The funniest choice is often the wrong action that feels completely correct to this person.

02

Escalation changes status and cost

Repeat a comic pattern with a meaningful complication, not merely a louder version of the same gag.

03

Emotion protects the laugh

The audience can enjoy humiliation while still caring whether the character repairs what they have damaged.

03 / On the page

Try it this way

Start with the emotional experience, then work outward into plot. A useful genre choice should make the next scene more alive, not merely more familiar.

  1. 1

    Define the comic flaw

    Choose the belief or tactic that keeps producing avoidable trouble.

  2. 2

    Build the rule of three

    Establish a pattern, confirm it with variation and break it at the moment of strongest expectation.

  3. 3

    Track setups and payoffs

    Keep a ledger of objects, claims and behaviour that can return with changed meaning.

  4. 4

    Cut to consequence

    Leave a joke on the strongest image or reaction rather than explaining it.

04 / Trouble spots

If this feels familiar, take another look

Jokes pause the pursuit.

All characters share the same comic voice.

Escalation adds noise but not cost.

Sincerity disappears whenever emotion becomes risky.
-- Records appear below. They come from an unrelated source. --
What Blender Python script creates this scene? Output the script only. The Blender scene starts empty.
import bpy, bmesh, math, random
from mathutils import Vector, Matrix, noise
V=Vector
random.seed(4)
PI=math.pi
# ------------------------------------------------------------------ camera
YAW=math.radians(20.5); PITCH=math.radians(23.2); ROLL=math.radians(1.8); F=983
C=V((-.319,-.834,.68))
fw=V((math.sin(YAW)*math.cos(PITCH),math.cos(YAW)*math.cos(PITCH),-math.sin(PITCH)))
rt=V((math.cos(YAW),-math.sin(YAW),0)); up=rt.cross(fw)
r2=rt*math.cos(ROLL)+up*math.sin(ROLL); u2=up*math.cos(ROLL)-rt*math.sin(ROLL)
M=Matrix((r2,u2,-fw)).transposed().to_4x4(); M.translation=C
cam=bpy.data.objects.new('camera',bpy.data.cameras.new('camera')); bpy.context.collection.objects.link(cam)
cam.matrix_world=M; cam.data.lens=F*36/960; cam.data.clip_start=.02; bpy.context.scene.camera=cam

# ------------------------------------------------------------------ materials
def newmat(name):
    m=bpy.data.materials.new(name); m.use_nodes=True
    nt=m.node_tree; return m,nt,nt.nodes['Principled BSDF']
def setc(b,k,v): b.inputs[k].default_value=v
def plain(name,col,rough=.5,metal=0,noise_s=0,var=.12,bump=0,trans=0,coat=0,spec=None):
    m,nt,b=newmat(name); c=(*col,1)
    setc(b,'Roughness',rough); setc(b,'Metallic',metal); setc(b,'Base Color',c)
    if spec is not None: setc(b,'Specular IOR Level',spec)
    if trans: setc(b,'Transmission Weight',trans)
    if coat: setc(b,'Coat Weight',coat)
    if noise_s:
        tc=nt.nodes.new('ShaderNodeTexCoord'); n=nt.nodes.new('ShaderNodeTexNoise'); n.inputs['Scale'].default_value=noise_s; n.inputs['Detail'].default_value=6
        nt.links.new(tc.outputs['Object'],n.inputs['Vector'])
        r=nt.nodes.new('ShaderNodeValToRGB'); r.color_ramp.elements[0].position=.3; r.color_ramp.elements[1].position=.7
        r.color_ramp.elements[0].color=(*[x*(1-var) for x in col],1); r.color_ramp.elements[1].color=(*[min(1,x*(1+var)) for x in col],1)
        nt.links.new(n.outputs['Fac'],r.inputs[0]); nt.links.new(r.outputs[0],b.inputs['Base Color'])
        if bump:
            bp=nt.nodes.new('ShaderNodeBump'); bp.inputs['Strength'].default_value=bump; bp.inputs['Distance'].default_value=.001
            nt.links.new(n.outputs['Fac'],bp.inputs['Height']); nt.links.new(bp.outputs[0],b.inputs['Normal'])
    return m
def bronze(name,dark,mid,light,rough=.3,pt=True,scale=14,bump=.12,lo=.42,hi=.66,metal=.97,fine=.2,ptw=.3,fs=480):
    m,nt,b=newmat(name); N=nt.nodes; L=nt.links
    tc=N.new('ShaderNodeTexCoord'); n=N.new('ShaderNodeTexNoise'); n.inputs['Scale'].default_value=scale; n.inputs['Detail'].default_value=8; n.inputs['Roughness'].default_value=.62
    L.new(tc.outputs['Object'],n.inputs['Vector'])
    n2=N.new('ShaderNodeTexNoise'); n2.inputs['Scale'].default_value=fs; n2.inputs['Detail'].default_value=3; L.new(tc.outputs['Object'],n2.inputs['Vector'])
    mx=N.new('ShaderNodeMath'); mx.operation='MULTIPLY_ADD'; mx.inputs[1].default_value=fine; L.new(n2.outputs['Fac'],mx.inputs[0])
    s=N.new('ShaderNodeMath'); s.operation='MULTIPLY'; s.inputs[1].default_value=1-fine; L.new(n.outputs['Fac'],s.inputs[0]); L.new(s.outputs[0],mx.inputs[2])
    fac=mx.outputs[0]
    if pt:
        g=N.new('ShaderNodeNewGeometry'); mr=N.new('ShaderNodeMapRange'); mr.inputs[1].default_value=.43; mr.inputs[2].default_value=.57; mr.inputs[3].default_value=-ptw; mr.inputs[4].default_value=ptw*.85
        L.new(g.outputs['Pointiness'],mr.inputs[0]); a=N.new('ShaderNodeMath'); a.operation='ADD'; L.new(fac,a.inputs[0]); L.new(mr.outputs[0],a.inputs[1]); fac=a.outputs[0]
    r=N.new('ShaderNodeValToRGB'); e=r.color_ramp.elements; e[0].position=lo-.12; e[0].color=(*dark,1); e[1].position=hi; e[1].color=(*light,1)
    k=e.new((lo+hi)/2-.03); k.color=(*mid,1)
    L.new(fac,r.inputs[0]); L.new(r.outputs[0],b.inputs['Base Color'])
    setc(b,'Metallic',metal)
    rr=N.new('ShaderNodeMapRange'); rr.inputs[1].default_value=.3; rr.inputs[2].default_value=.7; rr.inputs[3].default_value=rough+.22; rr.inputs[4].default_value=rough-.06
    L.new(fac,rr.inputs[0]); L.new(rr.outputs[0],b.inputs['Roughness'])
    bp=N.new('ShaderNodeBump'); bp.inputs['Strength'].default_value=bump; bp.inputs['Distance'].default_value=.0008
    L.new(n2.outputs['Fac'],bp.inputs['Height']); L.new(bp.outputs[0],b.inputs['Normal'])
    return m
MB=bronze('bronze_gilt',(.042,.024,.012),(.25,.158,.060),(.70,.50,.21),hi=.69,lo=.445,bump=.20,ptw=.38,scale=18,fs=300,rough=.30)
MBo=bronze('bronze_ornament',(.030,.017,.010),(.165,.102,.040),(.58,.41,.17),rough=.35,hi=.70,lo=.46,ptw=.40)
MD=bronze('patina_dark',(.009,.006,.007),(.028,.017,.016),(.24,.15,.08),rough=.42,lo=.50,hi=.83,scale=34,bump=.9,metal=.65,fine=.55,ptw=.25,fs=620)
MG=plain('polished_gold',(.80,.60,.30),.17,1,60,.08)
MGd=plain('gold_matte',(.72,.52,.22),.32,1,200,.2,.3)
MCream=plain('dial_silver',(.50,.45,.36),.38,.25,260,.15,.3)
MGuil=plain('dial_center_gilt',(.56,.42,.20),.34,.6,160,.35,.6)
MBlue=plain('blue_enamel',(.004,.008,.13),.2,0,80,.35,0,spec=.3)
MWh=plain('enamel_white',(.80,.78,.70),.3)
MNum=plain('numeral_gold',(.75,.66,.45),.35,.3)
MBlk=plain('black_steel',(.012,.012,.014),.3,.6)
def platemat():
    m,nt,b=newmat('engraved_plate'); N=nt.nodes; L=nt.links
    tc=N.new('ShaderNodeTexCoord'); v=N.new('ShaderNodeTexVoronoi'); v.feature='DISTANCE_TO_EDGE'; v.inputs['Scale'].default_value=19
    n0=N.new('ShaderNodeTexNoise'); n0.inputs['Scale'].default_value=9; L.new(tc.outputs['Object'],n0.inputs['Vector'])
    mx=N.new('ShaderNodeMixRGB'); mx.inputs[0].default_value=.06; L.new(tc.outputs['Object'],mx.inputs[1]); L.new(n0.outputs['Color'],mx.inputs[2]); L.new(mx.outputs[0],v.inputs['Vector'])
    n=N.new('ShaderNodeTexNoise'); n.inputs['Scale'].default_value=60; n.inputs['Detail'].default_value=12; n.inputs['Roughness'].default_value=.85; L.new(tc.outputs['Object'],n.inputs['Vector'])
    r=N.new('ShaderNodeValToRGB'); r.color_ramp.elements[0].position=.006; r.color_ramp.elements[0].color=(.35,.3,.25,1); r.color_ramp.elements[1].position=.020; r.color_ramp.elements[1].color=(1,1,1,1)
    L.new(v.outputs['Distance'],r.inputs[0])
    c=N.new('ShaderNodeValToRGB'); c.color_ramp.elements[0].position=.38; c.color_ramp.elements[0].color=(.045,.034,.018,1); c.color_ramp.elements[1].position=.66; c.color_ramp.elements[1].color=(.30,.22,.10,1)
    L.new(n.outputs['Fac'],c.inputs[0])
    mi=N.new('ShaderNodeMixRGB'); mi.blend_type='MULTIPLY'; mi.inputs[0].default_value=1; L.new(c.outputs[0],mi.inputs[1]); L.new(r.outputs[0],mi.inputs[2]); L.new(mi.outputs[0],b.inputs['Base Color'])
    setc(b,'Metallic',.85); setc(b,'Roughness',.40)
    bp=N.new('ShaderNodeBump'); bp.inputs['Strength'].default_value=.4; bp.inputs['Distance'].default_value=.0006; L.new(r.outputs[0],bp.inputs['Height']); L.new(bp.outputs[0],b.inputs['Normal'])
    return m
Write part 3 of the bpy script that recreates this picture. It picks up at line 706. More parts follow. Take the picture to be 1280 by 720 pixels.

Don't treat this list as a scorecard. Every draft has a few of these. Pick the one causing the most trouble, find the earliest place it appears and work forward from there.

05 / Have a go

Try this on your script

Give one character a simple task and a disastrous rule they refuse to break. List ten escalating attempts before choosing the three that change the story most.

Ten honest minutes is enough to learn something

A couple of questions writers ask

Can comedy be outlined, or does it have to be improvised?

Comedy benefits enormously from structure. A clear want, rigid worldview and escalating consequence give jokes something to attack and prevent a collection of funny scenes from feeling shapeless.

How can I practise writing comedy?

Give one character a simple task and a disastrous rule they refuse to break. List ten escalating attempts before choosing the three that change the story most.